Consistency Personified Due To Development, Drafting, Free Agent Signings

San Antonio is 14-2 this year after losing, with just Houston and Chicago able to thwart the Spurs following blemishes. The Memphis Grizzlies look to become the third squad to crack that code Sunday.

San Antonio’s perfect by no means, but they’re consistent (boring to some). They have rattled off 15 consecutive 50-win seasons and 17 straight playoff berths since the No. 1 overall draft pick out of Wake Forest, Duncan’s, arrival to the NBA.

How have the Spurs been able to build on top of each year without ever rebuilding? By tinkering the roster a little with player development, smart drafting and free agent signings who fit San Antonio’s system and philosophy.

With guys like Danny Green (cut by the Cleveland Cavaliers), Manu Ginobili (58th draft pick) and Marco Belinelli (formerly of the Bulls) the Spurs have been able to surround their sturdy foundation Timmy quite perfectly.

All the aforementioned have talent and are coachable which are key fabrics San Antonio also possesses from top to bottom of the coaching ranks and organization. When a player gets too big of an ego or doesn’t fit the system he either finds a spot on the bench or is shopped out of town.

If Spurs Don’t Endure Another Losing Streak An NBA Title Is Likely Theirs

As I said earlier San Antonio’s just encountered one skid all year. If that remains to be the case the Spurs will win a fifth NBA championship during 2014.

How am I so certain? San Antonio remains ahead of the Oklahoma City Thunder for home-court advantage throughout the Western Conference and postseason.
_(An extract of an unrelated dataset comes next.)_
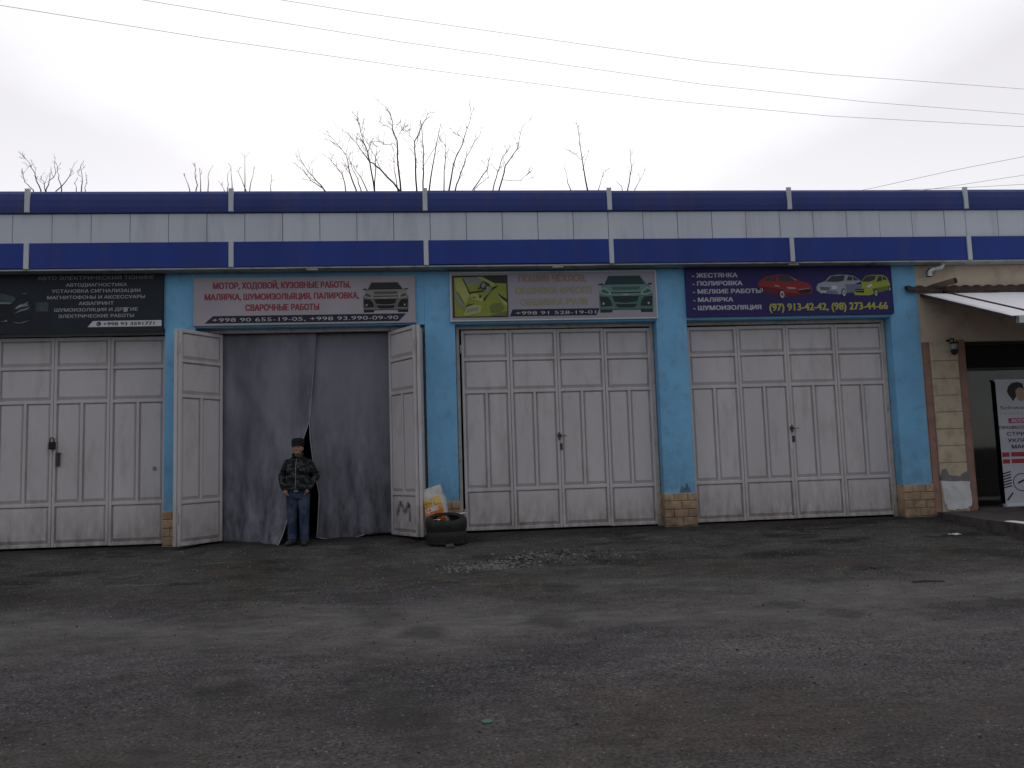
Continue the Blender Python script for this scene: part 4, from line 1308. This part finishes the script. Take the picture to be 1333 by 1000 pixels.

Even if the Spurs falter at the Minnesota Timberwolves, to the Phoenix Suns and Los Angeles Lakers San Antonio would finish the year 62-20 which would mean OKC (even though the Thunder won all four meetings with the Spurs) would have to go 7-1 down the stretch to claim the West’s No. 1 seed.

The only way I could be wrong is if San Antonio falls in Game 1, Game 3, Game 5 and Game 7 during a series which seems highly unlikely because that would mean the Spurs would have to lose Game 3 on the road as well as three at home in a series during one of the first four rounds of the playoffs.